Universities in England are given Gold, Silver or Bronze Classifications but what do these actually mean?
TEF is the Teaching Excellence Framework a system that was introduced in 2017 to measure the teaching quality in English Universities, some universities in Scotland and Wales are also included.
The ratings of Gold, Silver and Bronze are used to allow students to consider the quality of teaching when deciding which universities to apply to.
The classifications are judged on the following criteria:
Course teaching
Assessment and feedback
Academic support
Student retention
Employment and further study
Highly-Skilled employment and further study
A Gold rating shows that the university demonstrates the highest quality teaching standards and provides outstanding outcomes for students from all backgrounds, principally in student retention and advancement. The University also provides students outstanding teaching resources.
A Silver rating proves the university is high quality and regularly exceeds the standard quality expected in higher education institutions.
A Bronze rating shows that the institution is of satisfactory quality and that most students will accomplish good outcomes but the university is performing below the standard expected in some of the criteria.
How do the TEF ratings differ from other university rankings?

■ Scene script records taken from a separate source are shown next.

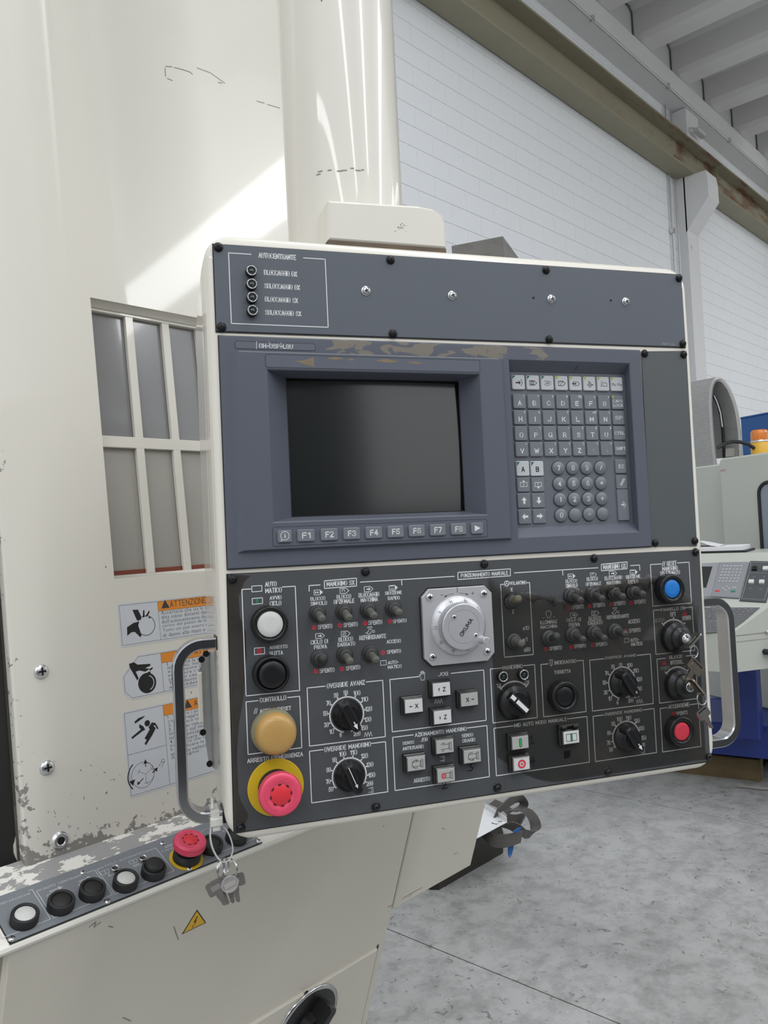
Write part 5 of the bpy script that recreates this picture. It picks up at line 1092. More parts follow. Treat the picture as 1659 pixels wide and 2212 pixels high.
wz = [-22, -18, -14, -12, -10, -10, -10, -12, -14, -18, -22, -24]
pp = [P3(a, w) for a, w in zip(lp, wz)]
sm = []
for i in range(len(pp) - 1):
    p0, p1, p2, p3 = (Vector(pp[max(0, i - 1)]), Vector(pp[i]), Vector(pp[i + 1]), Vector(pp[min(len(pp) - 1, i + 2)]))
    for j in range(4):
        t = j / 4; sm.append(tuple(0.5 * ((2 * p1) + (-p0 + p2) * t + (2 * p0 - 5 * p1 + 4 * p2 - p3) * t * t + (-p0 + 3 * p1 - 3 * p2 + p3) * t ** 3)))
sm.append(pp[-1])
M_tie = mat('translucent_nylon', (0.55, 0.57, 0.52), 0.4, trans=0.25)
mb = MB(); mb.tube(sm, 1, flat=(1.4, 4.6)); mb.build('loop', M_tie, ct)
for q, n_, R_, lab in (((-321.5, -355.5), (.9, .1, .45), 9.4, 'leftmost thin split ring on the cable tie loop'), ((-318.5, -355.6), (.75, 0, .65), 9.8, 'middle split ring on the cable tie loop'), ((-311.2, -357.0), (-.8, .1, .6), 9.8, 'rightmost split ring on the cable tie loop')):
    split_ring('key_ring', lab, P3(q, -10), n_, R_, None, PM, None, .7)
M_bunch = mat('dull_grey_key', (0.27, 0.25, 0.235), 0.38, metal=.85, vary=.2, vscale=80)
def bunch(label, c, bx, by, bw, bh, blade, w):
    q = (-346.4, -273.2)
    make_key('bunch_key', label, KeyFrame(P3(c, w), Vector((bx[0], bx[1], 0)), Vector((by[0], by[1], .12))), M_bunch, bw, bh, blade, 'key', 'bunch of keys below the left handle', PM, True, False)
bunch('grey key with rectangular bow, leftmost of the bunch under the left handle', (-326.9, -373.1), (.42, -1), (1, .55), 20, 14.5, 15, -8)
bunch('grey key behind the clear round tag, rightmost of the bunch under the left handle', (-307.5, -371.9), (.16, -1), (1, .42), 23, 13, 17, -13)
bunch('grey key half hidden behind the leftmost key of the bunch, its blade pointing down right', (-323.0, -375.1), (.38, -1), (1, .36), 18, 13, 18, -19)
bunch('grey key hidden in the middle of the bunch, showing only its grooved blade', (-312.0, -376.9), (.16, -1), (1, .3), 18, 13, 17, -25)
tg_ = thing('key_tag', 'clear round plastic tag in front of the bunch of keys', 'tag', PM)
q = (-313.3, -370.1); mb = MB(); mb.lathe([(9.2, -.6), (9.2, .6), (8.4, 1.0), (8.0, .5), (.01, .5)], n=36)
M_tag = mat('clear_grey_plastic', (0.55, 0.54, 0.53), 0.15, alpha=0.42, coat=.5)
o = mb.build('disc', M_tag, tg_); o.location = (q[0] * S, q[1] * S, -0.002); o.rotation_euler = (.08, .12, 0)
mb = MB(); mb.rbox(-6.4, 6.4, -2.6, 2.6, .6, 1.3, .8); o2 = mb.build('paper_insert', mat('grey_paper', (.36, .34, .33), .6), tg_); o2.location = o.location; o2.rotation_euler = (.08, .12, .3)

# ================================================================= LATHE (cream machine with sliding door)
lathe = thing('lathe', 'large cream lathe with chipped paint, barred window door and sloping button ledge', 'lathe')
FD, FS, FLW = frame_matrix((0.42200, 1.02700, 1.05700), (1.00000, 0.00000, 0.00000), (0.00000, 0.08542, 0.99635), (0.00000, -0.99635, 0.08542)), frame_matrix((0.39020, 0.96223, 1.02769), (1.00000, 0.00000, 0.00000), (0.00000, 0.91355, 0.40674), (0.00000, -0.40674, 0.91355)), frame_matrix((0.36300, 0.93300, 1.01500), (1.00000, 0.00000, 0.00000), (0.00000, -0.32557, 0.94552), (0.00000, -0.94552, -0.32557))
def inF(o, F): o.matrix_local = F; return o
# --- materials with chipped paint (object axes: u along the machine, v up the sheet)
M_door = wear_mat('cream_door_paint_chipped', CREAM, (0.27, 0.255, 0.235), [(1, 0.0, 0.20, 0.17), (1, 0.0, 0.028, 0.22), (0, 0.0, 0.18, 0.13), (0, 0.0, 0.014, 0.10)], 0.28, 0.6, scale=(85, 85, 85), base_thr=0.87)
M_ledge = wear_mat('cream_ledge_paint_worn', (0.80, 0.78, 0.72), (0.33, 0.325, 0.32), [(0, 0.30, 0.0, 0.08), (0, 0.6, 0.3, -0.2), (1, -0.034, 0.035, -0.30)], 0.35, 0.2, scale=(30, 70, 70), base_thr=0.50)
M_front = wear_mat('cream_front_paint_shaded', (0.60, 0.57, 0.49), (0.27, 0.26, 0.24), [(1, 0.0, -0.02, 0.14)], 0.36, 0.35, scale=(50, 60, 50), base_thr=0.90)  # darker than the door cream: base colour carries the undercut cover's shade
nt = M_door.node_tree; b = nt.nodes['Principled BSDF']; tc = N(nt, 'ShaderNodeTexCoord'); fz = N(nt, 'ShaderNodeTexNoise', Scale=150.0, Detail=2.0); gz = N(nt, 'ShaderNodeTexNoise', Scale=9.0, Detail=2.0)
mp = N(nt, 'ShaderNodeMapping'); mp.inputs['Scale'].default_value = (1, .7, 1); nt.links.new(tc.outputs['Object'], mp.inputs[0]); nt.links.new(mp.outputs[0], fz.inputs['Vector']); nt.links.new(tc.outputs['Object'], gz.inputs['Vector'])
sp_ = N(nt, 'ShaderNodeSeparateXYZ'); nt.links.new(tc.outputs['Object'], sp_.inputs[0]); hv = N(nt, 'ShaderNodeMapRange', **{'From Min': .05, 'From Max': .75, 'To Min': .08, 'To Max': -.06}); nt.links.new(sp_.outputs[1], hv.inputs['Value'])
s1 = N(nt, 'ShaderNodeMath', _operation='MULTIPLY_ADD'); s1.inputs[1].default_value = .22; nt.links.new(gz.outputs['Fac'], s1.inputs[0]); nt.links.new(fz.outputs['Fac'], s1.inputs[2]); s2 = N(nt, 'ShaderNodeMath', _operation='ADD'); nt.links.new(s1.outputs[0], s2.inputs[0]); nt.links.new(hv.outputs[0], s2.inputs[1])
s3 = N(nt, 'ShaderNodeMapRange', **{'From Min': .905, 'From Max': .915}); nt.links.new(s2.outputs[0], s3.inputs['Value'])
mx = N(nt, 'ShaderNodeMix', _data_type='RGBA'); nt.links.new(b.inputs['Base Color'].links[0].from_socket, mx.inputs['A']); mx.inputs['B'].default_value = (.24, .22, .19, 1); nt.links.new(s3.outputs[0], mx.inputs['Factor']); nt.links.new(mx.outputs['Result'], b.inputs['Base Color'])
M_guard = wear_mat('greasy_black_guard', (0.016, 0.015, 0.014), (0.62, 0.60, 0.54), [(1, 0.10, 0.34, 0.20), (1, .6, .35, 0.30)], 0.42, 0.0, scale=(90, 14, 60), base_thr=0.86)

oL, oT = (147.8, 759.2)[0], (147.8, 759.2)[1]
oB = (150.3, 347.2)[1]
oR = 470.0
DEND, DTOP = 700.0, 1750.0
def sm(x, a, b): t = max(0, min(1, (x - a) / (b - a))); return t * t * (3 - 2 * t)
def dw(u, v): return 0.8 * sm(v, 640, 1200) * math.exp(-((u - 117) / 5.0) ** 2)   # pressed bead line
us = [0, 3, 20, 50, 80, 100, 105, 108, 111, 113, 115, 117, 119, 121, 123, 126, 129, 135, oL, 200, 300, 400, oR, 560, DEND]
vs2 = [0, 80, 160, 240, oB, 450, 560, 650, oT, 820, 900, 980, 1060, 1140, 1220, 1320, 1450, 1600, DTOP]
mb = MB(); g = [(u, v, dw(u, v)) for v in vs2 for u in us]; nu = len(us); f_ = []
for j in range(len(vs2) - 1):
    for i in range(nu - 1):
        if oL - .1 <= us[i] < oR - .1 and oB - .1 <= vs2[j] < oT - .1: continue
        f_.append((j * nu + i, j * nu + i + 1, (j + 1) * nu + i + 1, (j + 1) * nu + i))
mb.add(g, f_, True)
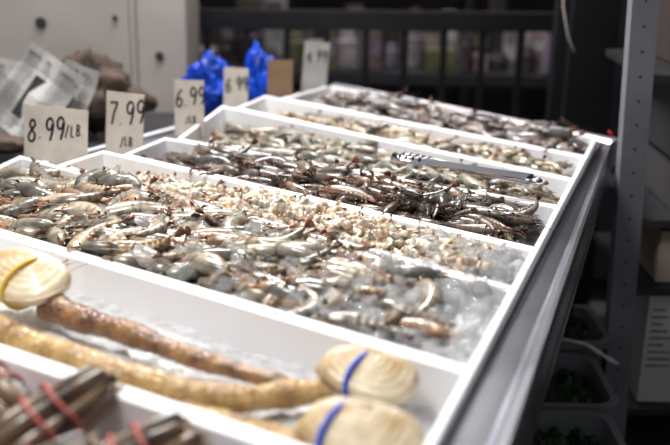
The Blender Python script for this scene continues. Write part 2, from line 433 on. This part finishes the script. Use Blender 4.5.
geoduck("geoduck",(-.55,1.645),-.60,.19,[(-.49,1.60,hz+.01),(-.43,1.55,hz+.01),(-.33,1.49,hz+.01),(-.22,1.43,hz),(-.065,1.360,hz-.01)],.027,.015,M_skin,M_bandy,z=.885,bandoff=.02)
geoduck("geoduck",(.052,1.314),-.50,.15,[(0.0,1.325,hz),(-.06,1.315,hz),(-.14,1.295,hz),(-.26,1.325,hz+.005),(-.38,1.375,hz+.015),(-.50,1.44,hz+.02)],.021,.025,M_skin2,M_bandb,z=.875,bandoff=-.01)
geoduck("geoduck",(.040,1.148),-.45,.165,[(-.02,1.17,hz),(-.08,1.19,hz),(-.14,1.205,hz+.008),(-.21,1.24,hz+.008)],.021,.018,M_skin2,M_bandb,z=.872,bandoff=-.035)
geoduck("geoduck",(-.67,1.58),-.9,.15,[(-.63,1.54,hz),(-.59,1.49,hz+.02),(-.54,1.47,hz+.02),(-.49,1.46,hz)],.034,.024,M_skin2,None,z=.895)
bed("crushed_ice_bed",'h',lambda s,t:.842+.01*noise.noise(Vector((s*8,t*3,0))),M_snow2,(1,1,1))
def razor_bundle(c,yaw,pitch,n,L,sd):
    random.seed(sd)
    par=bpy.data.objects.new("razor_clam_bundle",None);COL.objects.link(par)
    par.matrix_world=Matrix.Translation(c)@Matrix.Rotation(yaw,4,'Z')@Matrix.Rotation(pitch,4,'Y')
    bb=B()
    for i in range(n):
        a=2*math.pi*i/(n-1);rr=0 if i==0 else .028
        x=rr*math.cos(a);y=rr*math.sin(a);l=L*random.uniform(.88,1.08);off=random.uniform(-.010,.010)
        pts=[(x,y,off-l/2),(x,y,off-l*.48),(x,y,off-l*.2),(x+.002,y,off+l*.2),(x*.8,y*.8,off+l*.46),(x*.7,y*.7,off+l/2)]
        bb.tube(pts,[.011,.0165,.0175,.0170,.0145,.007],10,flat=.7)
        bb.tube([(x*.7,y*.7,off+l/2-.003),(x*.7,y*.7,off+l/2+.008)],[.006,.003],8,mi=1)
    bb.obj("shells",[M_razor,M_shell],True,parent=par);
    for z in(-.018,.016):
        rb=B();rb.tube([((.0465)*math.cos(w),(.0465)*math.sin(w),z+.004*math.sin(3*w)) for w in [2*math.pi*j/24 for j in range(25)]],.0032,6)
        rb.obj("rubber_band",M_bandr,True,parent=par)
    return par
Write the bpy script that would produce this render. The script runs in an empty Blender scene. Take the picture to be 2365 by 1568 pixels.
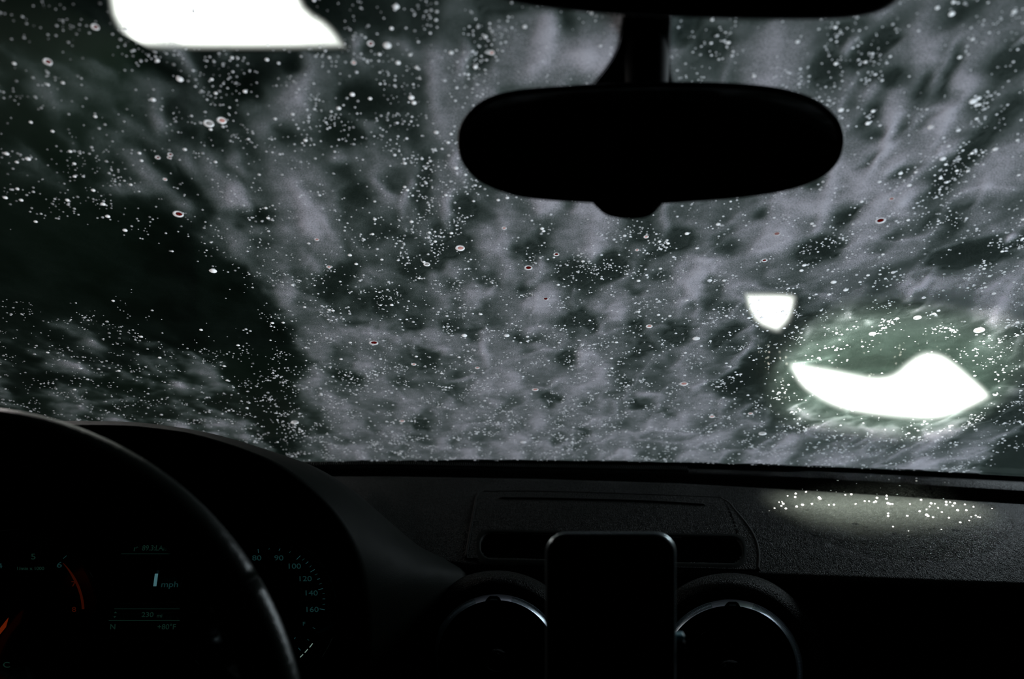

Firstly universities are not ranked as they are in traditional university rankings such as the good university guide, however much of the data used comes from the same data sources. The data used to compile the TEF ratings comes from the national student survey, the higher education statistics agency, the destination from leavers from higher education survey and individualised leaner records.
TEF ratings, like university rankings should only be used as a guide when considering which universities to apply to. They do not include all English universities and they only rate the university as a whole rather than faculties or courses.